SOLO (Panjimas.com) – Seringkali di media kita membaca berita tentang seseorang yang ditangkap polisi dengan istilah “dijemput paksa”. Apakah sebenarnya istilah “jemput paksa” dalam sistem hukum di NKRI ini?
Jemput paksa itu tidak dikenal dalam KUHAP dan tidak berpengaruh pada masa hukuman, berbeda dengan penangkapan dan penahanan.
Pada pekan ini , petugas kepolisian pun mendadak menyambangi kantor Advokat Ahmad Yani di Jakarta. Ahmad Yani aktifis Koalisi Aksi Menyelamatkan Indonesia (KAMI) menolak saat akan dipanggil paksa. Sementara itu, banyak media mewartakan bahwa Kepolisian telah menjemput paksa advokat Ahmad Yani.SH MH
Lantas, apakah perbedaan antara panggil paksa, jemput paksa dengan penangkapan? Berikut penjelasan hukumnya.
Di dalam Kitab Undang-undang Hukum Acara Pidana (KUHAP), tidak ditemukan istilah jemput paksa maupun panggil paksa. Yang ada, hanyalah istilah “dihadirkan dengan paksa”. Pakar Hukum Pidana Alumni Universitas Sebelas Maret Surakarta Dr.Muhammad Taufiq.SH MH menjelaskan panggil paksa dapat dilakukan dalam tahap penyidikan maupun proses persidangan. Selain itu, keduanya juga berbeda dengan penahanan.
Panggil paksa dan jemput paksa hanya bisa dilakukan setelah pemanggilan yang sah dilakukan dua kali. Sementara itu, penangkapan bisa dilakukan tanpa didahului dengan pemanggilan.

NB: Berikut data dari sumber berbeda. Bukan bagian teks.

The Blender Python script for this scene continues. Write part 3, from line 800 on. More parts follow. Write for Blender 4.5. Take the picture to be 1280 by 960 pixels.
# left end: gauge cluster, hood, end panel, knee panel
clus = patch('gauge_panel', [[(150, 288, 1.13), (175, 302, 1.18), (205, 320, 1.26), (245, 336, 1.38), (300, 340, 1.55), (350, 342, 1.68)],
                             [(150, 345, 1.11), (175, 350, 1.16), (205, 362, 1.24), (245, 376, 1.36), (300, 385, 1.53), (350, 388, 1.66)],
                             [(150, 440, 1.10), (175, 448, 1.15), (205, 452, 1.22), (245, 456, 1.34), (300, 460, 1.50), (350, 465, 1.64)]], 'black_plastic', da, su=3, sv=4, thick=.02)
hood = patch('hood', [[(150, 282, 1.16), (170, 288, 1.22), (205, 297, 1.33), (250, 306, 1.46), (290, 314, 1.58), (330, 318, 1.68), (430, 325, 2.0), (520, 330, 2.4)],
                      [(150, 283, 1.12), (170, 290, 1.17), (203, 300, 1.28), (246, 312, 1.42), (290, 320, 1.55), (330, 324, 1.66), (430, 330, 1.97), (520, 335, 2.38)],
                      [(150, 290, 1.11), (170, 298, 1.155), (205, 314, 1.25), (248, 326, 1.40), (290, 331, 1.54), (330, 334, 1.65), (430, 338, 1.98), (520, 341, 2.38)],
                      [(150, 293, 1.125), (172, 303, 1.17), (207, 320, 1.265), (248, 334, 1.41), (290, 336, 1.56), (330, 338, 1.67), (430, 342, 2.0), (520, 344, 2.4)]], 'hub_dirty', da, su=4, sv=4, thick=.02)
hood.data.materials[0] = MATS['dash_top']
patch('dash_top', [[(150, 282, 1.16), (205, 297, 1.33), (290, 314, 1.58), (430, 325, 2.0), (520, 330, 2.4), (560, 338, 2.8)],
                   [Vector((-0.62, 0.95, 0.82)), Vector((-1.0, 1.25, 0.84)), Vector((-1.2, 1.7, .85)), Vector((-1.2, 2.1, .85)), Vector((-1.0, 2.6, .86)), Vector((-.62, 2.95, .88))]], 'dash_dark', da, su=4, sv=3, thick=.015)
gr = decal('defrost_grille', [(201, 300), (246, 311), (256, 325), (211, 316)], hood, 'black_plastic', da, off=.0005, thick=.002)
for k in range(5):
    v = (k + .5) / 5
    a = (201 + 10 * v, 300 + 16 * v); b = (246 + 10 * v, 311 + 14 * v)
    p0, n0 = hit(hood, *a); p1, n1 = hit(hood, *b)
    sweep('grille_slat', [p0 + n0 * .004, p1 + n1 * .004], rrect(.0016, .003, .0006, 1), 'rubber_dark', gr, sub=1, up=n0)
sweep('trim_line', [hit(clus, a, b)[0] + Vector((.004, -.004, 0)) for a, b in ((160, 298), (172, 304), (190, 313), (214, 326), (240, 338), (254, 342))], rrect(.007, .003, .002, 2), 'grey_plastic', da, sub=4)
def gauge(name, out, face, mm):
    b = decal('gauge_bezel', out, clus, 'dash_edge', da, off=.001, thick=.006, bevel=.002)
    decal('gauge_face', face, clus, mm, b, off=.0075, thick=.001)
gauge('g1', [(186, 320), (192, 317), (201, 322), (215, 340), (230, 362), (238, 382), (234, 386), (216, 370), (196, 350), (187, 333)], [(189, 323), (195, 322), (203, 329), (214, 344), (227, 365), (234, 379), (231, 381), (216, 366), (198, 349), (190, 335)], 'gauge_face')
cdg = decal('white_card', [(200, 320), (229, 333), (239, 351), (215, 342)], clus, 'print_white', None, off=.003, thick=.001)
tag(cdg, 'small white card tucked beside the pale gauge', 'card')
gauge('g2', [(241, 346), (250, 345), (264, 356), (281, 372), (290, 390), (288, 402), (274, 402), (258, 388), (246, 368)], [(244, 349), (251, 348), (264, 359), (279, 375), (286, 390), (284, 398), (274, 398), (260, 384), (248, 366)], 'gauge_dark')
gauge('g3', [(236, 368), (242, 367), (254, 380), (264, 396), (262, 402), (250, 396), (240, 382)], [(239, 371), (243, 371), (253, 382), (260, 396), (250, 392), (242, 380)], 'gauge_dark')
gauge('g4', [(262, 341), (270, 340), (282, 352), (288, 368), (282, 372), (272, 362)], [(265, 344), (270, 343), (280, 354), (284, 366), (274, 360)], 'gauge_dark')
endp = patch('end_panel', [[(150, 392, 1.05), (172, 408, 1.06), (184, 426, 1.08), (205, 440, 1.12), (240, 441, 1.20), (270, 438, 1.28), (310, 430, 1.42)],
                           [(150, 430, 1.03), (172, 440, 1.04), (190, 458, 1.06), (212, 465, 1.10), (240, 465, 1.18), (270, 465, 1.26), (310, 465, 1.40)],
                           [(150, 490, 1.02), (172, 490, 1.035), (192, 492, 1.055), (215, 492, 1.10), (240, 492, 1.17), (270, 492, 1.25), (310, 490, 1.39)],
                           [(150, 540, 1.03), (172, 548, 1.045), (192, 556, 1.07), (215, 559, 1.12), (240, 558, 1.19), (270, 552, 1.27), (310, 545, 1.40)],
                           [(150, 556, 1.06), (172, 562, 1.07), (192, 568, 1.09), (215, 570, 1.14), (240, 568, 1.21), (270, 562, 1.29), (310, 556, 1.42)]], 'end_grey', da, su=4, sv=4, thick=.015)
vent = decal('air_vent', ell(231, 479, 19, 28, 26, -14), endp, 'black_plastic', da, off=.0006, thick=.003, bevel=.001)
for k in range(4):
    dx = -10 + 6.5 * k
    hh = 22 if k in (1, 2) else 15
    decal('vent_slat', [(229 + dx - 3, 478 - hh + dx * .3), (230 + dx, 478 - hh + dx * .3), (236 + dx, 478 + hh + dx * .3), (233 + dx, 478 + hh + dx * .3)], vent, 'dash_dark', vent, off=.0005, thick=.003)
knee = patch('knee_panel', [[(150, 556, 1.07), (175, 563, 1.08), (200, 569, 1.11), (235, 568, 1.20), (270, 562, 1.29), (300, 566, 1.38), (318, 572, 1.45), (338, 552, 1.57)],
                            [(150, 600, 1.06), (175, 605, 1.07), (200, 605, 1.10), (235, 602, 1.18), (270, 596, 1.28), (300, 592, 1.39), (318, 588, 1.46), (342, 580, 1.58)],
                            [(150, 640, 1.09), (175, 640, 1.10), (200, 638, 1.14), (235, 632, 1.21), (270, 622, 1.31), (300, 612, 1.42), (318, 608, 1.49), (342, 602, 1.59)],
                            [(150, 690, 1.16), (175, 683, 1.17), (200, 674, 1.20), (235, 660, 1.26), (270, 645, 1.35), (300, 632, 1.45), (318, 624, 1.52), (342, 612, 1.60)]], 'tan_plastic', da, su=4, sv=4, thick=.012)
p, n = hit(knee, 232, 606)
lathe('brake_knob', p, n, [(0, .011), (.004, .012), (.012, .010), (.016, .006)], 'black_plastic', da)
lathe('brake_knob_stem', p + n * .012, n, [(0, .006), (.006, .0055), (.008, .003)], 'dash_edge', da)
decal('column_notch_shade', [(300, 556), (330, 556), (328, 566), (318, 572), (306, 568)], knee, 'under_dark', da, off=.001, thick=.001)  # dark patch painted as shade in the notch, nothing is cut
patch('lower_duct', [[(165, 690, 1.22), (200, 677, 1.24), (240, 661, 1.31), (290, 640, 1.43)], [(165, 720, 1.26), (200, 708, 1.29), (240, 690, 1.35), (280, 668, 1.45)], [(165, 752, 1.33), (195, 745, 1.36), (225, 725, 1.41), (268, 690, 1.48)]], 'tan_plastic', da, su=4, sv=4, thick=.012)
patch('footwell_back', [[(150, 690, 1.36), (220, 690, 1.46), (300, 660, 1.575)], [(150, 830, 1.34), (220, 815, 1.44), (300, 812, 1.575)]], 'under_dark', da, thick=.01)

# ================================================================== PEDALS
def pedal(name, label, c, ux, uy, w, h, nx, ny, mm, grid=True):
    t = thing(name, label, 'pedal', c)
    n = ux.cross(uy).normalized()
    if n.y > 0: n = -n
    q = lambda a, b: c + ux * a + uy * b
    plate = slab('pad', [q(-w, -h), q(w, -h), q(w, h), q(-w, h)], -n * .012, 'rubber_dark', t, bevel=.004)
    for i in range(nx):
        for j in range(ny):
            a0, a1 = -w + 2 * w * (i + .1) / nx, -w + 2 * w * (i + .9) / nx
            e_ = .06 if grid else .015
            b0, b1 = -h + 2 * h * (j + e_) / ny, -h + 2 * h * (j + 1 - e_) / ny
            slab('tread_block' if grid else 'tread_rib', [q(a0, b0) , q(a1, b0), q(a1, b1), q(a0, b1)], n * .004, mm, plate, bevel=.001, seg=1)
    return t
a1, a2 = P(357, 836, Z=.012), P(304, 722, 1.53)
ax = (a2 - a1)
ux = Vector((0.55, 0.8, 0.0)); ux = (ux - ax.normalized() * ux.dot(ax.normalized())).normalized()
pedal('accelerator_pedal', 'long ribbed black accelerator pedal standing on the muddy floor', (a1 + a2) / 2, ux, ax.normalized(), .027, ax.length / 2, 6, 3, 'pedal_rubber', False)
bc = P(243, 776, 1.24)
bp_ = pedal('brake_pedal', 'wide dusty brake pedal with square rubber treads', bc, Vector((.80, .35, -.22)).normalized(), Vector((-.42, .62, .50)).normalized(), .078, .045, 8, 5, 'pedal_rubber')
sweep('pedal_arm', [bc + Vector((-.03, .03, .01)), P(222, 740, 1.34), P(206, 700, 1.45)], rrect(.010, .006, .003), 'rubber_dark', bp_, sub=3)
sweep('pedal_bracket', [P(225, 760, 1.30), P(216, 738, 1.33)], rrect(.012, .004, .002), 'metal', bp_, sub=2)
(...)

“Kalau panggil paksa dan jemput paksa harus ada pemanggilan yang sah dulu. Jika sudah dua kali dipanggil secara sah tidak datang juga, barulah dijemput paksa. Kalau penangkapan tidak perlu pemanggilan,” kata Taufiq peneliti pada PUSDEMTANAS (Pusat Demokrasi dan Ketahanan Nasional ) UNS Surakarta.
Panggil paksa dalam proses penyidikan dapat dilakukan terhadap tersangka maupun saksi. Hal ini diatur di dalam Pasal 112 ayat (2) Kitab Undang-undang Hukum Acara Pidana (KUHAP). Di dalam pasal tersebut disebutkan bahwa “Orang yang dipanggil wajib datang kepada penyidik dan jika ia tidak datang penyidik memanggil sekali lagi, dengan perintah kepada petugas untuk membawa kepadanya”.